* [WHAT IS ASKED]:
Reproduce each line of the material exactly, minus any picture.

:: SUPPLIED MATERIAL

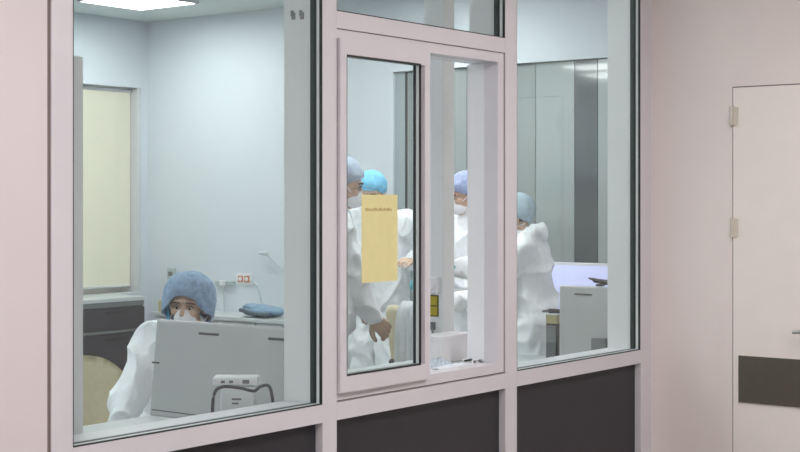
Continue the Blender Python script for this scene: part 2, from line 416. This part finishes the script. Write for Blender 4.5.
# shelf behind the hatch, with carton and papers
sh = thing('hatch_shelf', 'white shelf board inside the serving hatch', 'shelf', (4.60, T + .004, .862))
bobj('board', 'worktop', sh, (0, .83, 0, .30, 0, .028), bev=.003)
for x in (.1, .68): bobj('bracket', 'metal', sh, (x, x + .02, 0, .24, -.02, 0), (x, x + .02, 0, .02, -.16, 0))
bx = thing('tissue_box', 'white carton standing on the shelf inside the hatch', 'box', (5.275, .37, .891), .05)
bobj('body', 'carton_white', bx, (-.13, .13, -.06, .06, 0, .105), bev=.002)
bobj('lid', 'carton_white', bx, (-.134, .134, -.064, .064, .098, .115), bev=.002)
def crumple(name, label, cat, loc, sx, sy, hh, m, seed, grp=None, rz=0):
    bm = B(); r = bmesh.ops.create_grid(bm, x_segments=26, y_segments=18, size=1)
    for v in bm.verts:
        x, y = v.co.x, v.co.y
        q = Vector((x * 3 + seed, y * 3, seed))
        z = (1 - (x * x + y * y) / 2.2) * hh * (.35 + .9 * abs(noise.noise(q)) + .5 * abs(noise.noise(q * 2.3)))
        v.co = Vector((x * sx * (1 + .12 * noise.noise(q * .7)), y * sy * (1 + .15 * noise.noise(q * .8 + Vector((5, 0, 0)))), max(.001, z)))
    bmesh.ops.solidify(bm, geom=bm.faces[:], thickness=.0015)
    for v in bm.verts: v.co.z = max(v.co.z, 0)
    o = tag(obj(name, bm, m, None), label, cat, grp); o.location = loc; o.rotation_euler = (0, 0, rz); return o
crumple('plastic_bag', 'crumpled clear plastic wrapper beside the white carton on the hatch shelf', 'wrapper', (4.98, .22, .893), .10, .06, .045, 'plastic_film', 3.1, rz=.3)
crumple('paper_sheet', 'creased white paper lying flat at the front of the hatch sill', 'paper', (4.97, .118, .906), .13, .028, .012, 'paper', 5.2)
tg = thing('pen', 'short dark pen lying on the hatch sill papers', 'pen', (5.06, .105, .925), .1)
bm = B(); capsule(bm, (-.02, 0, 0), (.03, 0, 0), .005, .005); obj('barrel', bm, 'plastic_black', tg, True)
bm = B(); capsule(bm, (.035, 0, 0), (.045, 0, 0), .004, .002); obj('tip', bm, 'metal', tg, True)
pk = thing('cassette_strip', 'small printed white packet with dark marks on the hatch sill', 'packet', (5.13, .13, .906), .05)
bobj('body', 'plastic_white', pk, (-.04, .035, -.025, .025, 0, .018), bev=.003)
bobj('print', 'plastic_grey', pk, (-.03, -.006, -.0262, -.025, .004, .014), (.004, .026, -.0262, -.025, .004, .014))

# ------------------------------------------------------------ desks and monitors
def desk(label, loc, lx, ly, z):
    t = thing('desk', label, 'desk', loc)
    bobj('desktop', 'worktop', t, (0, lx, 0, ly, z - .028, z), bev=.003)
    for a in (.03, lx - .07):
        for b in (.03, ly - .07): bobj('leg', 'steel_grey', t, (a, a + .04, b, b + .04, 0, z - .028))
    bobj('apron', 'steel_grey', t, (.0, .02, .05, ly - .05, z - .15, z - .03))
    return t
desk('pale desk under the window carrying the wide monitor', (3.72, T + .02, 0), .72, .93, .70)
desk('pale desk at the right pane carrying two monitors', (6.75, T + .02, 0), 1.5, 1.12 - .0, .70)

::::

* [RESULT BELOW]:
Continue the Blender Python script for this scene: part 2, from line 416. This part finishes the script. Write for Blender 4.5.
# shelf behind the hatch, with carton and papers
sh = thing('hatch_shelf', 'white shelf board inside the serving hatch', 'shelf', (4.60, T + .004, .862))
bobj('board', 'worktop', sh, (0, .83, 0, .30, 0, .028), bev=.003)
for x in (.1, .68): bobj('bracket', 'metal', sh, (x, x + .02, 0, .24, -.02, 0), (x, x + .02, 0, .02, -.16, 0))
bx = thing('tissue_box', 'white carton standing on the shelf inside the hatch', 'box', (5.275, .37, .891), .05)
bobj('body', 'carton_white', bx, (-.13, .13, -.06, .06, 0, .105), bev=.002)
bobj('lid', 'carton_white', bx, (-.134, .134, -.064, .064, .098, .115), bev=.002)
def crumple(name, label, cat, loc, sx, sy, hh, m, seed, grp=None, rz=0):
    bm = B(); r = bmesh.ops.create_grid(bm, x_segments=26, y_segments=18, size=1)
    for v in bm.verts:
        x, y = v.co.x, v.co.y
        q = Vector((x * 3 + seed, y * 3, seed))
        z = (1 - (x * x + y * y) / 2.2) * hh * (.35 + .9 * abs(noise.noise(q)) + .5 * abs(noise.noise(q * 2.3)))
        v.co = Vector((x * sx * (1 + .12 * noise.noise(q * .7)), y * sy * (1 + .15 * noise.noise(q * .8 + Vector((5, 0, 0)))), max(.001, z)))
    bmesh.ops.solidify(bm, geom=bm.faces[:], thickness=.0015)
    for v in bm.verts: v.co.z = max(v.co.z, 0)
    o = tag(obj(name, bm, m, None), label, cat, grp); o.location = loc; o.rotation_euler = (0, 0, rz); return o
crumple('plastic_bag', 'crumpled clear plastic wrapper beside the white carton on the hatch shelf', 'wrapper', (4.98, .22, .893), .10, .06, .045, 'plastic_film', 3.1, rz=.3)
crumple('paper_sheet', 'creased white paper lying flat at the front of the hatch sill', 'paper', (4.97, .118, .906), .13, .028, .012, 'paper', 5.2)
tg = thing('pen', 'short dark pen lying on the hatch sill papers', 'pen', (5.06, .105, .925), .1)
bm = B(); capsule(bm, (-.02, 0, 0), (.03, 0, 0), .005, .005); obj('barrel', bm, 'plastic_black', tg, True)
bm = B(); capsule(bm, (.035, 0, 0), (.045, 0, 0), .004, .002); obj('tip', bm, 'metal', tg, True)
pk = thing('cassette_strip', 'small printed white packet with dark marks on the hatch sill', 'packet', (5.13, .13, .906), .05)
bobj('body', 'plastic_white', pk, (-.04, .035, -.025, .025, 0, .018), bev=.003)
bobj('print', 'plastic_grey', pk, (-.03, -.006, -.0262, -.025, .004, .014), (.004, .026, -.0262, -.025, .004, .014))

# ------------------------------------------------------------ desks and monitors
def desk(label, loc, lx, ly, z):
    t = thing('desk', label, 'desk', loc)
    bobj('desktop', 'worktop', t, (0, lx, 0, ly, z - .028, z), bev=.003)
    for a in (.03, lx - .07):
        for b in (.03, ly - .07): bobj('leg', 'steel_grey', t, (a, a + .04, b, b + .04, 0, z - .028))
    bobj('apron', 'steel_grey', t, (.0, .02, .05, ly - .05, z - .15, z - .03))
    return t
desk('pale desk under the window carrying the wide monitor', (3.72, T + .02, 0), .72, .93, .70)
desk('pale desk at the right pane carrying two monitors', (6.75, T + .02, 0), 1.5, 1.12 - .0, .70)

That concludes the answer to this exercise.